== YOUR OBJECTIVE ==
Would you write out the listing verbatim and skip every picture in it?

== MATERIAL ==
+ + + + + + +
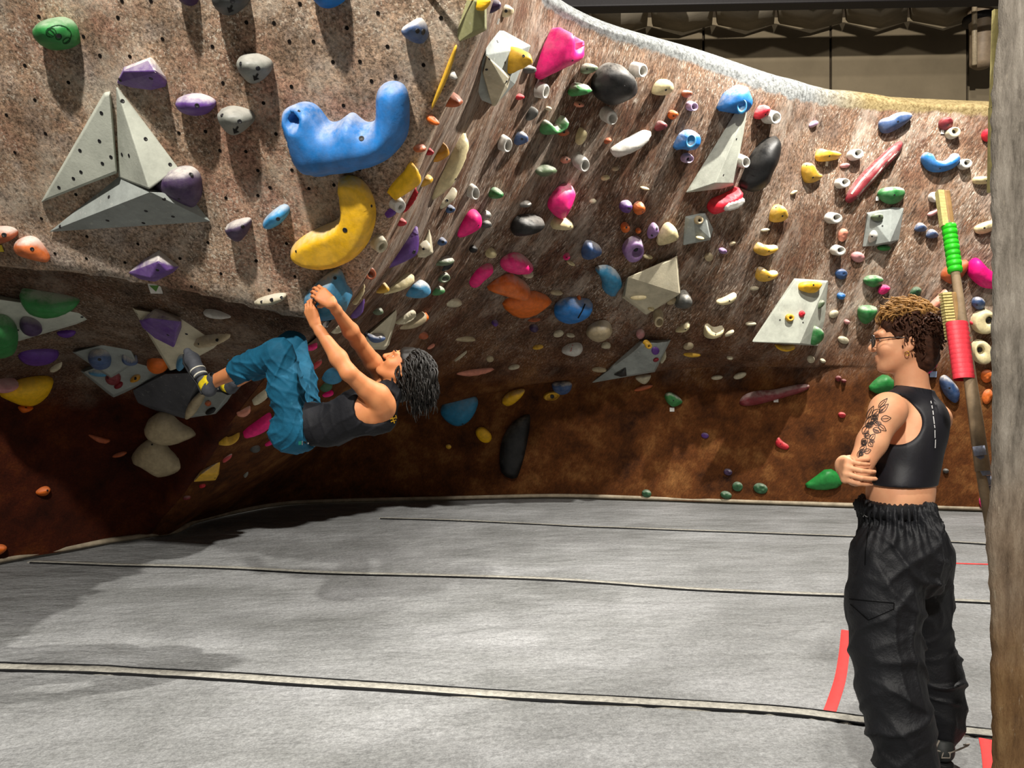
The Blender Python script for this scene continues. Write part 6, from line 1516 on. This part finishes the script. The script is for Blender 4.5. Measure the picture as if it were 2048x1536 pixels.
    tag(root, 'person standing with folded arms in black crop top and cargo trousers', 'person')
watcher()

# ================================================================== pillar and brush pole
def pillar():
    a = N('weathered_pillar_plaster'); co = a.coord(); mp = a.n('ShaderNodeMapping'); mp.inputs['Scale'].default_value = (1, 1, .16); a.l(co, mp.inputs[0])
    n1 = a.noise(mp.outputs[0], 26, 8, .75); n2 = a.noise(mp.outputs[0], 90, 5, .7); sx = a.n('ShaderNodeSeparateXYZ'); a.l(co, sx.inputs[0])
    mr = a.n('ShaderNodeMapRange', i_1=.75, i_2=1.55); a.l(a.math('ADD', sx.outputs[2], a.math('MULTIPLY', a.noise(co, 5, 4), .5)), mr.inputs[0])
    c1 = a.ramp(n1, [(.3, lin('4a3524')), (.5, lin('74583a')), (.72, lin('8d7350'))]); c2 = a.ramp(n1, [(.3, lin('4d473f')), (.5, lin('857d72')), (.72, lin('aaa296'))])
    c = a.mix(mr.outputs[0], c1, c2); c = a.mix(a.ramp(n2, [(.62, G(0)), (.72, G(.7))]), c, lin('b3a792'))
    m = a.done(c, .8, a.bump(n1, .8, .02), .15)
    root = empty('pillar', (1.62, 2.25, 0)); root['kind'] = 'structure'; root.name = 'wall_pillar'
    # rough left face: profile traced down the edge
    edge = [(3.6,2004),(2.52,2003),(2.37,1996),(2.26,1990),(2.18,1984),(2.08,1981),(1.9,1982),(1.7,1984),(1.45,1983),(1.2,1982),(1.05,1980),(.99,1972),(.96,1970),(.90,1974),(.80,1980),(.5,1982),(.2,1984),(0,1986)]
    vs = []; fs = []
    zs = np.linspace(3.6, -.02, 150); ex = np.interp(-zs, [-e[0] for e in edge], [e[1] for e in edge])
    for zv, xv in zip(zs, ex):
        d = 2.1; X0 = (xv-1024)/F*d+rng.uniform(-.0035, .0035); X1 = X0+.55
        for (xx, yy) in ((X0, d), (X0+.02, d-.02), (X0+.16, d-.03), (X1, d-.03), (X1, d+.15), (X0+.14, d+.15), (X0+.05, d+.05)):
            vs.append((xx+rng.uniform(-.001, .001), yy+rng.uniform(-.002, .002), zv))
    k = 7
    for i in range(len(zs)-1):
        for j in range(k): a_ = i*k+j; b_ = i*k+(j+1) % k; fs.append((a_, b_, b_+k, a_+k))
    MB().add(vs, fs).build('pillar_body', m, root, True)
    ts = simple('pale_yellow_trim', 'd8cc8a', .6)
    for x0, y0, x1, y1, d, w_ in ((1990, 20, 1984, 215, 2.2, .008), (1996, 30, 1990, 210, 2.19, .006), (1982, 215, 1979, 385, 2.2, .007)):
        A, B2 = P(x0, y0, d), P(x1, y1, d); MB().tube([A, (A+B2)*.5, B2], w_, 4).build('edge_strip', ts, root)
pillar()
def brush_pole():
    d0, d1 = 2.62, 2.30
    T, Bm = P(1888, 382, d0), P(1992, 1130, d1)
    pt = lambda t: T.lerp(Bm, t)
    py = lambda y: pt((y-382)/(1130-382))
    root = empty('brush_pole', Bm); tag(root, 'long wooden brush pole with green and red tape leaning at the pillar', 'brush')
    wood = simple('pale_pole_wood', 'b08a58', .6, .3, 18, .35, .3); wood2 = simple('grey_pole_wood', '9a8468', .65, .3, 18, .4, .3)
    b = MB(); b.tube([py(450), py(560), py(700), py(850), py(960)], [.013, .014, .017, .020, .022], 10); b.build('pole', wood2, root, True)
    ax = (Bm-T).normalized(); sd = Vector((0, -1, 0)).cross(ax).normalized()
    if sd.x < 0: sd = -sd
    bk = sd.cross(ax).normalized(); MX = Matrix((sd, bk, ax)).transposed()
    # top brush
    c = (py(382)+py(470))*.5; L = (py(470)-py(382)).length
    MB().box(c+sd*.004, (.022, .026, L), MX).build('brush_head', wood, root, bevel=.006)
    bristle = simple('cream_bristle', 'e2d28c', .7, .2, 80, .3)
    for i in range(12):
        cc = py(386+i*6.6)-sd*.016; MB().box(cc, (.020, .022, L/12*.86), MX).build('bristle_tuft', bristle, root)
    # green tape windings
    gt = simple('green_tape', '2fd020', .45, .4, 30, .2, .3)
    for i in range(9):
        a, b2 = py(459+i*11.4), py(459+(i+1)*11.4); b = MB(); b.tube([a, a.lerp(b2, .5), b2], [.0215+.0015*math.sin(i*2), .0235, .0215], 12); o = b.build('green_tape', gt, root, True)
    # second brush strapped on lower down
    T2, B2 = P(1901, 585, 2.52), P(1916, 690, 2.50); ax2 = (B2-T2).normalized(); sd2 = Vector((0, -1, 0)).cross(ax2).normalized()
    if sd2.x < 0: sd2 = -sd2
    M2 = Matrix((sd2, sd2.cross(ax2), ax2)).transposed()
    MB().box(T2.lerp(B2, .5)+sd2*.006, (.016, .024, (B2-T2).length), M2).build('brush_head', wood, root, bevel=.005)
    for i in range(16):
        cc = T2.lerp(B2, .02+.84*i/15)-sd2*.018; MB().box(cc, (.030, .024, .0066), M2).build('bristle_tuft', bristle, root)
    rt = simple('red_tape', 'e33a48', .5, .4, 30, .2, .3)
    for i in range(12):
        y0 = 668+i*9.6; a, b2 = py(y0), py(y0+9.6); w_ = .026
        off = -sd*.030; b = MB()
        ring = lambda c_: [c_+off*.62+sd*(.034*math.cos(t))+bk*(.024*math.sin(t)) for t in [2*math.pi*k/14 for k in range(14)]]
        m_ = a.lerp(b2, .5); r0, r1, r2 = ring(a), [x+(x-(m_+off*.62))*.04 for x in ring(m_)], ring(b2); vs = r0+r1+r2; fs = []
        for j in range(2):
            for k in range(14): fs.append((j*14+k, j*14+(k+1) % 14, (j+1)*14+(k+1) % 14, (j+1)*14+k))
        b.add(vs, fs); b.build('red_tape', rt, root, True)
    # second stick and grey wrap behind
    b = MB(); b.tube([P(1945, 800, 2.44), P(1950, 880, 2.42), P(1968, 980, 2.36), P(1990, 1100, 2.3)], [.008, .012, .015, .016], 8); b.build('stick', wood2, root, True)
    gw = simple('grey_blue_wrap', '8d93a6', .6, .3, 40, .4, .5)
    for i in range(6):
        a, b2 = P(1957+i*4.2, 892+i*20, 2.38), P(1961+i*4.2, 911+i*20, 2.375); b = MB(); b.tube([a, b2], [.017, .018], 8); b.build('grey_wrap', gw, root, True)
brush_pole()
+ + + + + + +
== ANSWER FOR THIS EXERCISE ==
The Blender Python script for this scene continues. Write part 6, from line 1516 on. This part finishes the script. The script is for Blender 4.5. Measure the picture as if it were 2048x1536 pixels.
    tag(root, 'person standing with folded arms in black crop top and cargo trousers', 'person')
watcher()

# ================================================================== pillar and brush pole
def pillar():
    a = N('weathered_pillar_plaster'); co = a.coord(); mp = a.n('ShaderNodeMapping'); mp.inputs['Scale'].default_value = (1, 1, .16); a.l(co, mp.inputs[0])
    n1 = a.noise(mp.outputs[0], 26, 8, .75); n2 = a.noise(mp.outputs[0], 90, 5, .7); sx = a.n('ShaderNodeSeparateXYZ'); a.l(co, sx.inputs[0])
    mr = a.n('ShaderNodeMapRange', i_1=.75, i_2=1.55); a.l(a.math('ADD', sx.outputs[2], a.math('MULTIPLY', a.noise(co, 5, 4), .5)), mr.inputs[0])
    c1 = a.ramp(n1, [(.3, lin('4a3524')), (.5, lin('74583a')), (.72, lin('8d7350'))]); c2 = a.ramp(n1, [(.3, lin('4d473f')), (.5, lin('857d72')), (.72, lin('aaa296'))])
    c = a.mix(mr.outputs[0], c1, c2); c = a.mix(a.ramp(n2, [(.62, G(0)), (.72, G(.7))]), c, lin('b3a792'))
    m = a.done(c, .8, a.bump(n1, .8, .02), .15)
    root = empty('pillar', (1.62, 2.25, 0)); root['kind'] = 'structure'; root.name = 'wall_pillar'
    # rough left face: profile traced down the edge
    edge = [(3.6,2004),(2.52,2003),(2.37,1996),(2.26,1990),(2.18,1984),(2.08,1981),(1.9,1982),(1.7,1984),(1.45,1983),(1.2,1982),(1.05,1980),(.99,1972),(.96,1970),(.90,1974),(.80,1980),(.5,1982),(.2,1984),(0,1986)]
    vs = []; fs = []
    zs = np.linspace(3.6, -.02, 150); ex = np.interp(-zs, [-e[0] for e in edge], [e[1] for e in edge])
    for zv, xv in zip(zs, ex):
        d = 2.1; X0 = (xv-1024)/F*d+rng.uniform(-.0035, .0035); X1 = X0+.55
        for (xx, yy) in ((X0, d), (X0+.02, d-.02), (X0+.16, d-.03), (X1, d-.03), (X1, d+.15), (X0+.14, d+.15), (X0+.05, d+.05)):
            vs.append((xx+rng.uniform(-.001, .001), yy+rng.uniform(-.002, .002), zv))
    k = 7
    for i in range(len(zs)-1):
        for j in range(k): a_ = i*k+j; b_ = i*k+(j+1) % k; fs.append((a_, b_, b_+k, a_+k))
    MB().add(vs, fs).build('pillar_body', m, root, True)
    ts = simple('pale_yellow_trim', 'd8cc8a', .6)
    for x0, y0, x1, y1, d, w_ in ((1990, 20, 1984, 215, 2.2, .008), (1996, 30, 1990, 210, 2.19, .006), (1982, 215, 1979, 385, 2.2, .007)):
        A, B2 = P(x0, y0, d), P(x1, y1, d); MB().tube([A, (A+B2)*.5, B2], w_, 4).build('edge_strip', ts, root)
pillar()
def brush_pole():
    d0, d1 = 2.62, 2.30
    T, Bm = P(1888, 382, d0), P(1992, 1130, d1)
    pt = lambda t: T.lerp(Bm, t)
    py = lambda y: pt((y-382)/(1130-382))
    root = empty('brush_pole', Bm); tag(root, 'long wooden brush pole with green and red tape leaning at the pillar', 'brush')
    wood = simple('pale_pole_wood', 'b08a58', .6, .3, 18, .35, .3); wood2 = simple('grey_pole_wood', '9a8468', .65, .3, 18, .4, .3)
    b = MB(); b.tube([py(450), py(560), py(700), py(850), py(960)], [.013, .014, .017, .020, .022], 10); b.build('pole', wood2, root, True)
    ax = (Bm-T).normalized(); sd = Vector((0, -1, 0)).cross(ax).normalized()
    if sd.x < 0: sd = -sd
    bk = sd.cross(ax).normalized(); MX = Matrix((sd, bk, ax)).transposed()
    # top brush
    c = (py(382)+py(470))*.5; L = (py(470)-py(382)).length
    MB().box(c+sd*.004, (.022, .026, L), MX).build('brush_head', wood, root, bevel=.006)
    bristle = simple('cream_bristle', 'e2d28c', .7, .2, 80, .3)
    for i in range(12):
        cc = py(386+i*6.6)-sd*.016; MB().box(cc, (.020, .022, L/12*.86), MX).build('bristle_tuft', bristle, root)
    # green tape windings
    gt = simple('green_tape', '2fd020', .45, .4, 30, .2, .3)
    for i in range(9):
        a, b2 = py(459+i*11.4), py(459+(i+1)*11.4); b = MB(); b.tube([a, a.lerp(b2, .5), b2], [.0215+.0015*math.sin(i*2), .0235, .0215], 12); o = b.build('green_tape', gt, root, True)
    # second brush strapped on lower down
    T2, B2 = P(1901, 585, 2.52), P(1916, 690, 2.50); ax2 = (B2-T2).normalized(); sd2 = Vector((0, -1, 0)).cross(ax2).normalized()
    if sd2.x < 0: sd2 = -sd2
    M2 = Matrix((sd2, sd2.cross(ax2), ax2)).transposed()
    MB().box(T2.lerp(B2, .5)+sd2*.006, (.016, .024, (B2-T2).length), M2).build('brush_head', wood, root, bevel=.005)
    for i in range(16):
        cc = T2.lerp(B2, .02+.84*i/15)-sd2*.018; MB().box(cc, (.030, .024, .0066), M2).build('bristle_tuft', bristle, root)
    rt = simple('red_tape', 'e33a48', .5, .4, 30, .2, .3)
    for i in range(12):
        y0 = 668+i*9.6; a, b2 = py(y0), py(y0+9.6); w_ = .026
        off = -sd*.030; b = MB()
        ring = lambda c_: [c_+off*.62+sd*(.034*math.cos(t))+bk*(.024*math.sin(t)) for t in [2*math.pi*k/14 for k in range(14)]]
        m_ = a.lerp(b2, .5); r0, r1, r2 = ring(a), [x+(x-(m_+off*.62))*.04 for x in ring(m_)], ring(b2); vs = r0+r1+r2; fs = []
        for j in range(2):
            for k in range(14): fs.append((j*14+k, j*14+(k+1) % 14, (j+1)*14+(k+1) % 14, (j+1)*14+k))
        b.add(vs, fs); b.build('red_tape', rt, root, True)
    # second stick and grey wrap behind
    b = MB(); b.tube([P(1945, 800, 2.44), P(1950, 880, 2.42), P(1968, 980, 2.36), P(1990, 1100, 2.3)], [.008, .012, .015, .016], 8); b.build('stick', wood2, root, True)
    gw = simple('grey_blue_wrap', '8d93a6', .6, .3, 40, .4, .5)
    for i in range(6):
        a, b2 = P(1957+i*4.2, 892+i*20, 2.38), P(1961+i*4.2, 911+i*20, 2.375); b = MB(); b.tube([a, b2], [.017, .018], 8); b.build('grey_wrap', gw, root, True)
brush_pole()